There’s something troubling about this artifact. What appears at first to be another of the hundreds of variations on “spirit pens,” this UC Davis implement is something else entirely. It is actually a plastic pen–perhaps of the bic variety?–wrapped with a thin layer of cardboard onto which the UCD logo is affixed (and a note indicating that it is “recycled material” is added). Topping off this creation is a popsicle-stick like clip that is attached directly to the plastic pen top and can, one assumes, enable the user to affix the pen to the interior of a pocket–a scenario in which only the popsicle stick would protrude.
I don’t believe the UC Davis gurus of promotional products mean this to be funny. Jokes that pass plastics off as good for the environment products don’t tend to get a laugh these days. It’s possible that this is a sign that our sales and marketing team is losing their edge–certainly this is not a great product on several levels. Green washing has to go right alongside peeling cardboard, cracking popsicle sticks, and depleted ink on the list of “poor design qualities.”
Yet let’s imagine just for a moment that we might need to take this pen seriously as what it claims to be: a symbol of our university. That’s when things get scary.
In the day of business plans and bottom lines, is it too much of a stretch to imagine that this pen symbolizes the precarious nature of knowledge itself in the modern research university? With class sizes growing and the pressure to “make something” and “bring in funding” (even in the humanities) we may find ourselves teaching students who never get deeper than superficial concepts and producing work that looks neat but has little there there, ultimately.
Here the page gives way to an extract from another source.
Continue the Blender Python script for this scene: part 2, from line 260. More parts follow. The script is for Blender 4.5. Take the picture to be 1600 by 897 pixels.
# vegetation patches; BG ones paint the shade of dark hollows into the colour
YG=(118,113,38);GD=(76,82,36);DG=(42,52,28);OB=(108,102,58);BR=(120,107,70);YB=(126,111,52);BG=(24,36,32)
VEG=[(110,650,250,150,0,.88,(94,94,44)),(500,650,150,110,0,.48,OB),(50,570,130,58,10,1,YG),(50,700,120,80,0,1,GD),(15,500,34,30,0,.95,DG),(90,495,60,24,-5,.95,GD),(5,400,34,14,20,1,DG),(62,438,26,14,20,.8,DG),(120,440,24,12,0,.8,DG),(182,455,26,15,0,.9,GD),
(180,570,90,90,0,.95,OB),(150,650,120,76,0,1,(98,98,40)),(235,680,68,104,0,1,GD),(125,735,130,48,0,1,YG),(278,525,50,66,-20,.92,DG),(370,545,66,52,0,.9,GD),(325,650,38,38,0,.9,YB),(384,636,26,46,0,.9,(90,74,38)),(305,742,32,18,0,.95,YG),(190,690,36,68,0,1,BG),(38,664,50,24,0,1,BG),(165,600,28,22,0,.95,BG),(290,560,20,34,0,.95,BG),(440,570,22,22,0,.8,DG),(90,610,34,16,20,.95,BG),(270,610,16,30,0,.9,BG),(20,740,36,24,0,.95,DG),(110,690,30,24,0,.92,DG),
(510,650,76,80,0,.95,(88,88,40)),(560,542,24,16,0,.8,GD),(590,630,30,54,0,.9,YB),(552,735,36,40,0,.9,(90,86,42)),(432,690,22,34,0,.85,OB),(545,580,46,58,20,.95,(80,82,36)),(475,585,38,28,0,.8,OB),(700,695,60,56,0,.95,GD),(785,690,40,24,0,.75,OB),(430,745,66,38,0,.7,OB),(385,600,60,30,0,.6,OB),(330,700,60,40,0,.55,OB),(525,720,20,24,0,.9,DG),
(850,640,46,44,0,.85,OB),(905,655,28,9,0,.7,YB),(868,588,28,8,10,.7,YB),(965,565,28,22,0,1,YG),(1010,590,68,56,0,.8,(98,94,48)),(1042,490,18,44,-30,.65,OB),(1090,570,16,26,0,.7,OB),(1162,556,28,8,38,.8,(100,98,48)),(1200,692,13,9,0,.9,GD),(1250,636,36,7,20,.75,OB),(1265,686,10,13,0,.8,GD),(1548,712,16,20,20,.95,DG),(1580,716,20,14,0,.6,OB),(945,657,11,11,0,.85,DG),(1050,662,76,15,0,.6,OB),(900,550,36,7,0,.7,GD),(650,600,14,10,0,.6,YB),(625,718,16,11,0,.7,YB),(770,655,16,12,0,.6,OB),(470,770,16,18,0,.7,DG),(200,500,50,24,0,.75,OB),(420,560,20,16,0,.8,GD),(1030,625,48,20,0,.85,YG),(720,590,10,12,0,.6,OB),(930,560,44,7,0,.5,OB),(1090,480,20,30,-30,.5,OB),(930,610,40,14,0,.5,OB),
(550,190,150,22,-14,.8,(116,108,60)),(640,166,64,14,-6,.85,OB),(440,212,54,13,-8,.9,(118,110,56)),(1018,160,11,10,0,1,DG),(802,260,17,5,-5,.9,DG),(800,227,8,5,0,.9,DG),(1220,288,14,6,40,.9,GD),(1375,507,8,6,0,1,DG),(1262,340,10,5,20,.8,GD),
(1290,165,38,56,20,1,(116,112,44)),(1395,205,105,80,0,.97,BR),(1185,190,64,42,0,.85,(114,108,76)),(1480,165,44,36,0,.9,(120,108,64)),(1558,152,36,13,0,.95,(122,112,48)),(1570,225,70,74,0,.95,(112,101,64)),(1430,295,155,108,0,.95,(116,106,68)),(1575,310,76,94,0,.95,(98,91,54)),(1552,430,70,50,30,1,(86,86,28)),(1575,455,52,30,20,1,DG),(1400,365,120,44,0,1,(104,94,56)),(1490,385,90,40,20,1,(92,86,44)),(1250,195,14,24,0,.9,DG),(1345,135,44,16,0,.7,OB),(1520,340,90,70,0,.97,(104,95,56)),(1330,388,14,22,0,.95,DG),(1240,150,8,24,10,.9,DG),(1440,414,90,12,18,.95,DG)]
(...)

Maybe we are becoming the professorial equivalent of cardboard plastic pens stating our “recycled material.”
and that is definitely not funny.
It seems that our university has taken a page from New York City’s 1970’s playbook when the city, through a series of “public-private partnerships” basically gutted public services and invested fully in its rebranding as an artistic and tourist destination. For the full, horrifying and brilliantly-written story, see Miriam Greenberg’s book Branding New York.